• [Aim]:
Repeat each line exactly, leaving nothing out.
· · · · · · ·
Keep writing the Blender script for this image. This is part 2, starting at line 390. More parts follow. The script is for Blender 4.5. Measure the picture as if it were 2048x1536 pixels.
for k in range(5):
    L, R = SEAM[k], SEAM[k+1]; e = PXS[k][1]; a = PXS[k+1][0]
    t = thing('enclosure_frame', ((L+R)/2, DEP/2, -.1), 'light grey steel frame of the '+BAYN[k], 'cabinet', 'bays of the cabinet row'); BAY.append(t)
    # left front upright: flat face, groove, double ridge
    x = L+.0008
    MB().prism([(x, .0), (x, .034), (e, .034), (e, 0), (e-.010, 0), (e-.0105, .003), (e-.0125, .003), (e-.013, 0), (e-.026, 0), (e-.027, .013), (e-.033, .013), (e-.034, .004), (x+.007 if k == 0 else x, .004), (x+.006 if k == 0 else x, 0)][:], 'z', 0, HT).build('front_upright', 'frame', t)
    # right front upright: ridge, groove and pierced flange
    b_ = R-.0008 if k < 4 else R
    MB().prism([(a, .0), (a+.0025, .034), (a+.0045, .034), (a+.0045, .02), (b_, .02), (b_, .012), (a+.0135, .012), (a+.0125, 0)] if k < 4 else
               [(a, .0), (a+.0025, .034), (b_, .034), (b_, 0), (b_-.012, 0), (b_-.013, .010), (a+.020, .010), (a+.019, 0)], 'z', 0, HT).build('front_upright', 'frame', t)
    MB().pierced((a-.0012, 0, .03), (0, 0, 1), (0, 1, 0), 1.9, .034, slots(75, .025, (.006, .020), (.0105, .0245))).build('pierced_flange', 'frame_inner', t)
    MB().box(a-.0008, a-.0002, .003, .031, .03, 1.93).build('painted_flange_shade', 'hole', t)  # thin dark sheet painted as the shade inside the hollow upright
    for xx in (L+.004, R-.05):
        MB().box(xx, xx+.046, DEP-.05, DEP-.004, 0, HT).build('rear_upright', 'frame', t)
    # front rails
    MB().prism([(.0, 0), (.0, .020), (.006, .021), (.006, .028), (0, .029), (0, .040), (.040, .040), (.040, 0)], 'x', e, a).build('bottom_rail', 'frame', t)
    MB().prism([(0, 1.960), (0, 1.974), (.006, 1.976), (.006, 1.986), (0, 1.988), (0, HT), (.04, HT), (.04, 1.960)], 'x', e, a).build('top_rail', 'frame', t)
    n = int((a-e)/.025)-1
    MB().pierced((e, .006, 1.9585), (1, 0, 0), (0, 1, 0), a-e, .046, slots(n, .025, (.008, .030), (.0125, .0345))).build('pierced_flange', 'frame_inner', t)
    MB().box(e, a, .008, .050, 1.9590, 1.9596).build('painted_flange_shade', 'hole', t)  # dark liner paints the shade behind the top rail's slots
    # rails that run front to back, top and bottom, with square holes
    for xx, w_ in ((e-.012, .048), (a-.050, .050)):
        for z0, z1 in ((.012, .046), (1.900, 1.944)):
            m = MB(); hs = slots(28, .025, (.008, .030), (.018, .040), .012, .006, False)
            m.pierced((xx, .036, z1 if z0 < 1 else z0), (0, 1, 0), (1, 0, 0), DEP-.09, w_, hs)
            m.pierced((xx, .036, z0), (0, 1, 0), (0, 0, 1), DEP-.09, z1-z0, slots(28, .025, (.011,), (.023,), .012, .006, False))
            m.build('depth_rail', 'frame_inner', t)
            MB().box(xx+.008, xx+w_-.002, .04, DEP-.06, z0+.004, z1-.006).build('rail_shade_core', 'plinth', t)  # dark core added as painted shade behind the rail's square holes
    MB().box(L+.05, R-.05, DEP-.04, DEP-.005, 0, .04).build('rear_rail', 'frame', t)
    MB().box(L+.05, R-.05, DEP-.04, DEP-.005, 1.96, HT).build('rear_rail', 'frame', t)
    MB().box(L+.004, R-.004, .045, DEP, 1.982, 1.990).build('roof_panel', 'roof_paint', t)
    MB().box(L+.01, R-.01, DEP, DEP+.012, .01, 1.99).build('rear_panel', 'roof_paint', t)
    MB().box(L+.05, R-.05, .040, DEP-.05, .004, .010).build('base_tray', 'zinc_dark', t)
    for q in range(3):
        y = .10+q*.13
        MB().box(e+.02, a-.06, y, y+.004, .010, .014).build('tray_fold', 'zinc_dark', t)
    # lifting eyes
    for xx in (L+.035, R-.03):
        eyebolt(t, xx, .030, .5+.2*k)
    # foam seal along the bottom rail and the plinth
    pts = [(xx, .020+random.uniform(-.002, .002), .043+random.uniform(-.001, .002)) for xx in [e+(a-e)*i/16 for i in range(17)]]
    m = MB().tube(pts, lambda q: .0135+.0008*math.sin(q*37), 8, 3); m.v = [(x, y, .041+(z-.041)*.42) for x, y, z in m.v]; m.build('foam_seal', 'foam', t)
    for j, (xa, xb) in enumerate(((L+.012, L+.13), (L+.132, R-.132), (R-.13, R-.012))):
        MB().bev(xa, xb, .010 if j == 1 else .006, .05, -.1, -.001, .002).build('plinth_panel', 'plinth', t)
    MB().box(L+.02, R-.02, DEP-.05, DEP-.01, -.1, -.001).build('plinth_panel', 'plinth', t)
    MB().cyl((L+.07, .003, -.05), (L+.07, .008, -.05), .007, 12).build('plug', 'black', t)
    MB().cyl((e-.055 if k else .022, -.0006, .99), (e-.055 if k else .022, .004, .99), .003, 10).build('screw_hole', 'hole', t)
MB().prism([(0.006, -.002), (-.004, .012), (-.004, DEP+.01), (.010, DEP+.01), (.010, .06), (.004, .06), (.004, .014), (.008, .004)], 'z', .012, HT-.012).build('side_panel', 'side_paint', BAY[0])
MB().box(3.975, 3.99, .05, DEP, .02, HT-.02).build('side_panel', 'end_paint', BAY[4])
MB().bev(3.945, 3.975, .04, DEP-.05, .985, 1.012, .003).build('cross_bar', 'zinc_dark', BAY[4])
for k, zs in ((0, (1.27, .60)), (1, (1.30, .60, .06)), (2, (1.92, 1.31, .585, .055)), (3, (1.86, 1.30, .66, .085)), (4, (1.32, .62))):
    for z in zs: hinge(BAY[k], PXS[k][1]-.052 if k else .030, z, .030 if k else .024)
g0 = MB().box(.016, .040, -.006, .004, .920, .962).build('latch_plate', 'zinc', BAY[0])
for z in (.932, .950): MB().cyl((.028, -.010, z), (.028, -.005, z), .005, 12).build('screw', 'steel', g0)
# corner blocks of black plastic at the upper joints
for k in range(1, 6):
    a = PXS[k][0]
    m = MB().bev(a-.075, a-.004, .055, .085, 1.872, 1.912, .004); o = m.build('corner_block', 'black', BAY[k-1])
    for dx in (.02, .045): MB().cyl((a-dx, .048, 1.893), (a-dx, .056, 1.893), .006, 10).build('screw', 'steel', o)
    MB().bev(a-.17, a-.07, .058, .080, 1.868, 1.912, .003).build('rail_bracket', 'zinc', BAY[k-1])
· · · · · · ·
• [Exercise output]:
Keep writing the Blender script for this image. This is part 2, starting at line 390. More parts follow. The script is for Blender 4.5. Measure the picture as if it were 2048x1536 pixels.
for k in range(5):
    L, R = SEAM[k], SEAM[k+1]; e = PXS[k][1]; a = PXS[k+1][0]
    t = thing('enclosure_frame', ((L+R)/2, DEP/2, -.1), 'light grey steel frame of the '+BAYN[k], 'cabinet', 'bays of the cabinet row'); BAY.append(t)
    # left front upright: flat face, groove, double ridge
    x = L+.0008
    MB().prism([(x, .0), (x, .034), (e, .034), (e, 0), (e-.010, 0), (e-.0105, .003), (e-.0125, .003), (e-.013, 0), (e-.026, 0), (e-.027, .013), (e-.033, .013), (e-.034, .004), (x+.007 if k == 0 else x, .004), (x+.006 if k == 0 else x, 0)][:], 'z', 0, HT).build('front_upright', 'frame', t)
    # right front upright: ridge, groove and pierced flange
    b_ = R-.0008 if k < 4 else R
    MB().prism([(a, .0), (a+.0025, .034), (a+.0045, .034), (a+.0045, .02), (b_, .02), (b_, .012), (a+.0135, .012), (a+.0125, 0)] if k < 4 else
               [(a, .0), (a+.0025, .034), (b_, .034), (b_, 0), (b_-.012, 0), (b_-.013, .010), (a+.020, .010), (a+.019, 0)], 'z', 0, HT).build('front_upright', 'frame', t)
    MB().pierced((a-.0012, 0, .03), (0, 0, 1), (0, 1, 0), 1.9, .034, slots(75, .025, (.006, .020), (.0105, .0245))).build('pierced_flange', 'frame_inner', t)
    MB().box(a-.0008, a-.0002, .003, .031, .03, 1.93).build('painted_flange_shade', 'hole', t)  # thin dark sheet painted as the shade inside the hollow upright
    for xx in (L+.004, R-.05):
        MB().box(xx, xx+.046, DEP-.05, DEP-.004, 0, HT).build('rear_upright', 'frame', t)
    # front rails
    MB().prism([(.0, 0), (.0, .020), (.006, .021), (.006, .028), (0, .029), (0, .040), (.040, .040), (.040, 0)], 'x', e, a).build('bottom_rail', 'frame', t)
    MB().prism([(0, 1.960), (0, 1.974), (.006, 1.976), (.006, 1.986), (0, 1.988), (0, HT), (.04, HT), (.04, 1.960)], 'x', e, a).build('top_rail', 'frame', t)
    n = int((a-e)/.025)-1
    MB().pierced((e, .006, 1.9585), (1, 0, 0), (0, 1, 0), a-e, .046, slots(n, .025, (.008, .030), (.0125, .0345))).build('pierced_flange', 'frame_inner', t)
    MB().box(e, a, .008, .050, 1.9590, 1.9596).build('painted_flange_shade', 'hole', t)  # dark liner paints the shade behind the top rail's slots
    # rails that run front to back, top and bottom, with square holes
    for xx, w_ in ((e-.012, .048), (a-.050, .050)):
        for z0, z1 in ((.012, .046), (1.900, 1.944)):
            m = MB(); hs = slots(28, .025, (.008, .030), (.018, .040), .012, .006, False)
            m.pierced((xx, .036, z1 if z0 < 1 else z0), (0, 1, 0), (1, 0, 0), DEP-.09, w_, hs)
            m.pierced((xx, .036, z0), (0, 1, 0), (0, 0, 1), DEP-.09, z1-z0, slots(28, .025, (.011,), (.023,), .012, .006, False))
            m.build('depth_rail', 'frame_inner', t)
            MB().box(xx+.008, xx+w_-.002, .04, DEP-.06, z0+.004, z1-.006).build('rail_shade_core', 'plinth', t)  # dark core added as painted shade behind the rail's square holes
    MB().box(L+.05, R-.05, DEP-.04, DEP-.005, 0, .04).build('rear_rail', 'frame', t)
    MB().box(L+.05, R-.05, DEP-.04, DEP-.005, 1.96, HT).build('rear_rail', 'frame', t)
    MB().box(L+.004, R-.004, .045, DEP, 1.982, 1.990).build('roof_panel', 'roof_paint', t)
    MB().box(L+.01, R-.01, DEP, DEP+.012, .01, 1.99).build('rear_panel', 'roof_paint', t)
    MB().box(L+.05, R-.05, .040, DEP-.05, .004, .010).build('base_tray', 'zinc_dark', t)
    for q in range(3):
        y = .10+q*.13
        MB().box(e+.02, a-.06, y, y+.004, .010, .014).build('tray_fold', 'zinc_dark', t)
    # lifting eyes
    for xx in (L+.035, R-.03):
        eyebolt(t, xx, .030, .5+.2*k)
    # foam seal along the bottom rail and the plinth
    pts = [(xx, .020+random.uniform(-.002, .002), .043+random.uniform(-.001, .002)) for xx in [e+(a-e)*i/16 for i in range(17)]]
    m = MB().tube(pts, lambda q: .0135+.0008*math.sin(q*37), 8, 3); m.v = [(x, y, .041+(z-.041)*.42) for x, y, z in m.v]; m.build('foam_seal', 'foam', t)
    for j, (xa, xb) in enumerate(((L+.012, L+.13), (L+.132, R-.132), (R-.13, R-.012))):
        MB().bev(xa, xb, .010 if j == 1 else .006, .05, -.1, -.001, .002).build('plinth_panel', 'plinth', t)
    MB().box(L+.02, R-.02, DEP-.05, DEP-.01, -.1, -.001).build('plinth_panel', 'plinth', t)
    MB().cyl((L+.07, .003, -.05), (L+.07, .008, -.05), .007, 12).build('plug', 'black', t)
    MB().cyl((e-.055 if k else .022, -.0006, .99), (e-.055 if k else .022, .004, .99), .003, 10).build('screw_hole', 'hole', t)
MB().prism([(0.006, -.002), (-.004, .012), (-.004, DEP+.01), (.010, DEP+.01), (.010, .06), (.004, .06), (.004, .014), (.008, .004)], 'z', .012, HT-.012).build('side_panel', 'side_paint', BAY[0])
MB().box(3.975, 3.99, .05, DEP, .02, HT-.02).build('side_panel', 'end_paint', BAY[4])
MB().bev(3.945, 3.975, .04, DEP-.05, .985, 1.012, .003).build('cross_bar', 'zinc_dark', BAY[4])
for k, zs in ((0, (1.27, .60)), (1, (1.30, .60, .06)), (2, (1.92, 1.31, .585, .055)), (3, (1.86, 1.30, .66, .085)), (4, (1.32, .62))):
    for z in zs: hinge(BAY[k], PXS[k][1]-.052 if k else .030, z, .030 if k else .024)
g0 = MB().box(.016, .040, -.006, .004, .920, .962).build('latch_plate', 'zinc', BAY[0])
for z in (.932, .950): MB().cyl((.028, -.010, z), (.028, -.005, z), .005, 12).build('screw', 'steel', g0)
# corner blocks of black plastic at the upper joints
for k in range(1, 6):
    a = PXS[k][0]
    m = MB().bev(a-.075, a-.004, .055, .085, 1.872, 1.912, .004); o = m.build('corner_block', 'black', BAY[k-1])
    for dx in (.02, .045): MB().cyl((a-dx, .048, 1.893), (a-dx, .056, 1.893), .006, 10).build('screw', 'steel', o)
    MB().bev(a-.17, a-.07, .058, .080, 1.868, 1.912, .003).build('rail_bracket', 'zinc', BAY[k-1])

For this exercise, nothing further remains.